【ツレがうつになりまして。】はうつのひとにこそ見て欲しい映画だ。
お題「#買って良かった2020 」
わたしはちょうど一年前の冬に脳みそがクラッシュしてしまった。
脳みそがクラッシュしてしまうとどうなるかというと文字が読めなくなるのだ。
文字が読めなくなるということは本が読めなくなるということで、
活字を読んで情報を得て生き延びてきたわたしにとって完全に死活問題だった。
そこで役に立ったのがYouTubeとアマプラだった。
※アマプラ=言わずと知れたAmazon Prime Videoのこと
うつ状態とはいえ、意識はある。
頭が枕から離れないのでスマホを布団のなかに持ち込み、
ひたすら映画やらアニメやら動画やらを眺めた。
初めてのうつ。
先の見えない恐怖からわずかでも解き放ってくれた映画がこちら。
宮崎あおいさんが“売れない漫画家”の奥様:ハルさんで、
堺雅人さんが“生真面目なサラリーマン”の旦那様:ツレなのだが、
このツレがうつになってしまうところから物語が始まる。
生真面目なひとがなりやすいと言われるうつ。
堺雅人さん演じるツレがみるみるうつになっていく様子はあまりにリアルで、
己の実体験との合致っぷりに布団のなかでボロボロ泣いた。
なによりいちばん泣けたのは、ツレがハルさんに怒られて、
冷たいシャワーを浴びながら首を吊ろうとしたところだ。
自分自身がつらいのに、それを誰かのせいにできないツレ。
自分のせいで誰かをつらくしてしまっていることが悲しいツレ。
それを理解しているのに理解してもらえないツレの圧倒的孤独。
まさに今、自分が体験している感情のすべてをツレが表現してくれている。
それは救いにも似たカタルシスで、ひとりぼっちの布団の中でひたすら泣いた。
うつは孤独な病気だ。
理解者がいてもいなくても、今、自分が戦っているうつのつらさは自分にしか分からない。
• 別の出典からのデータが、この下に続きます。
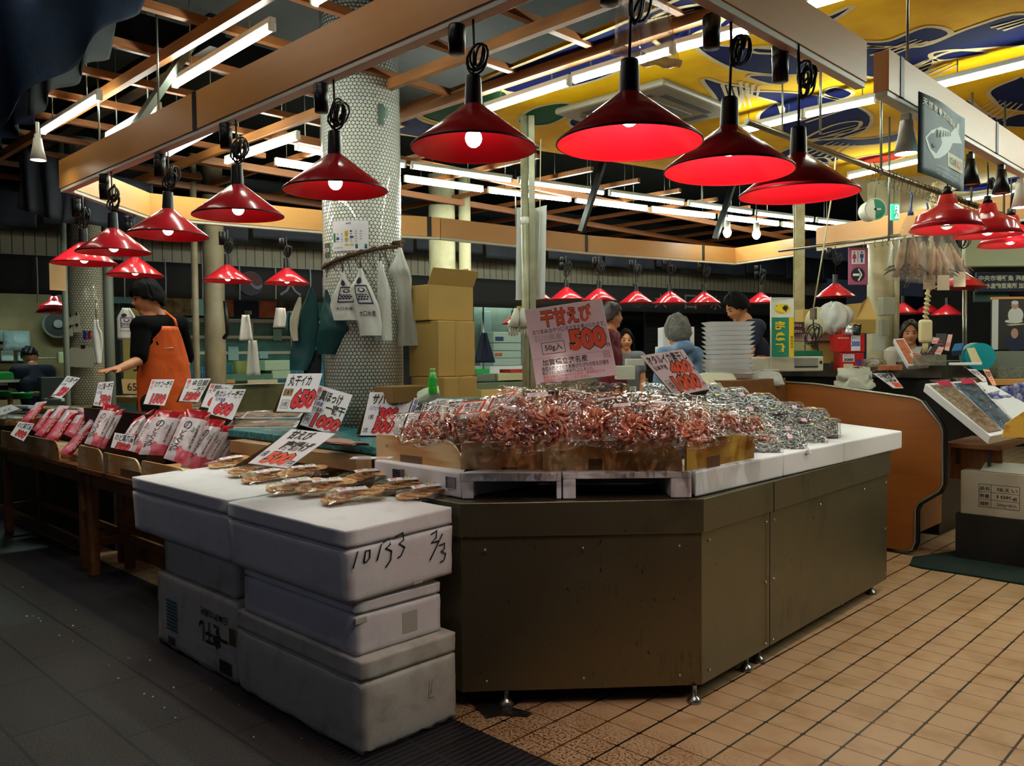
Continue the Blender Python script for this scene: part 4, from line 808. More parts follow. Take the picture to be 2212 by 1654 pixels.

うつを経験したわたしのつらさと、ここにたどり着いてくれたあなたのつらさはきっと違う。
理解はできない。
けれど、歩み寄ることはできる。
つらいよね。
映画見よ。映画見て、アニメ見て、YouTube見よ。
あとはおくすりのんで、たくさん寝てください。
明日、起きたら朝日を見てください。
少しでも朝日がきれいだったら、またいちにち生きてください。
しにたくなったら、またこの映画を見てください。
そういう人生があっても、わたしはいいと思う。